The Courtyard replaces Dodson Cafeteria, which Bardo described as a state-of-the-art campus dining facility when it was built in 1966, and anything but state-of-the-art prior to its demolition in July.

“During the later days of Dodson, the majority of food dollars spent on this campus were spent in three little establishments in the food court of A.K. Hinds University Center,” he said. “Now, we once again have a state-of-the-art dining facility.”

David Heidenberg, regional vice president of Aramark, WCU’s food service partner, agreed. “This is one of the finest dining facilities that I have seen in all of the Southeast,” Heidenberg said.

Bardo also called the opening of the new dining hall the latest step in a series of improvements to the center of campus designed to enhance the living and learning experience for WCU students. The renovation of the University Center, completed in 2004, was the first step, resulting in a new “living room” where students could gather, he said.

Four new residence halls have opened since 2004, including Balsam Residence Hall adjacent to the Courtyard. A fifth, Blue Ridge Residence Hall, is rising beside Balsam, providing new bedrooms for students. The Campus Recreation Center, which opened in fall 2008, serves as a “rec room” for students, Bardo said. With the Courtyard, they now have a new “dining room,” he said.

The dining room is one of the most important rooms of a home, said Steve Warren, chair of WCU’s board of trustees. “There really isn’t a place that provides a greater sense of community than the dinner table. This will be where the WCU family comes together at the end of the day to share their lives. Ideas will be discussed and filtered here. Laughter will be enjoyed here. Permanent connections will be made here,” Warren said.

“To paraphrase Oscar Wilde, ‘If you meet someone at the dinner table who has spent their life educating themselves, you rise from that table with the knowledge that a high ideal has touched and blessed your day,’” he said.

Chuck Wooten, WCU vice chancellor for administration and finance, reminded the audience that the Courtyard Dining Hall is the first new construction on campus dedicated solely to student dining in more than 40 years.

“We now truly believe that this part of campus has become the signature location for our students,” Wooten said. “It is a place to live, a place to eat, a place to enjoy recreation, and a place to further academic pursuits.”

Among those in attendance for the ceremony was Stedman Mitchell, who was the university’s first cafeteria manager and who oversaw the opening of both Brown Cafeteria (since closed) in 1960 and Dodson Cafeteria in 1966. “This is absolutely amazing to see,” said Mitchell, who came to work at WCU in 1944 and who retired in 1976. “Things certainly have changed a lot over the years.”

Although he has not been in Cullowhee as long as Mitchell, Josh Cotton, Student Government Association president, agreed.

“As a freshman, I remember going to Dodson and talking to the employees there,” Cotton said. “We were once the laughing stock of the campus dining services industry; now we are the envy of the industry.”

Construction on Courtyard Dining Hall began in 2007 on the site where Helder Residence Hall once stood.

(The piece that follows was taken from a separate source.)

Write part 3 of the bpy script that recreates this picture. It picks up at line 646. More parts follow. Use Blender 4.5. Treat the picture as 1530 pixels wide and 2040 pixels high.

As part of Thursday’s ceremony, Bardo unveiled a plaque in honor of the residence hall’s namesakes, the late Horatio A. and Adah Clark Helder. Assisting him was Amber McKendrick, a WCU staff member and a past recipient of the Helder Scholarship, which provides financial assistance to students from Haywood County, where Horatio Helder was an executive with Champion Papers of Canton.

During the dedication ceremony, Wooten expressed his appreciation to those who helped make the Courtyard Dining Hall a reality: on-campus project managers from the facilities management,  Joe Walker, Wiley Harris and Alan Sellars; and representatives of project architect Clark Nexsen, general contractor Yeargin, Potter & Shackleford, campus dining partner Aramark, and “branded food” partners McAlister’s Deli, Panda Express, Freshens, Starbucks and Pepsi-Cola.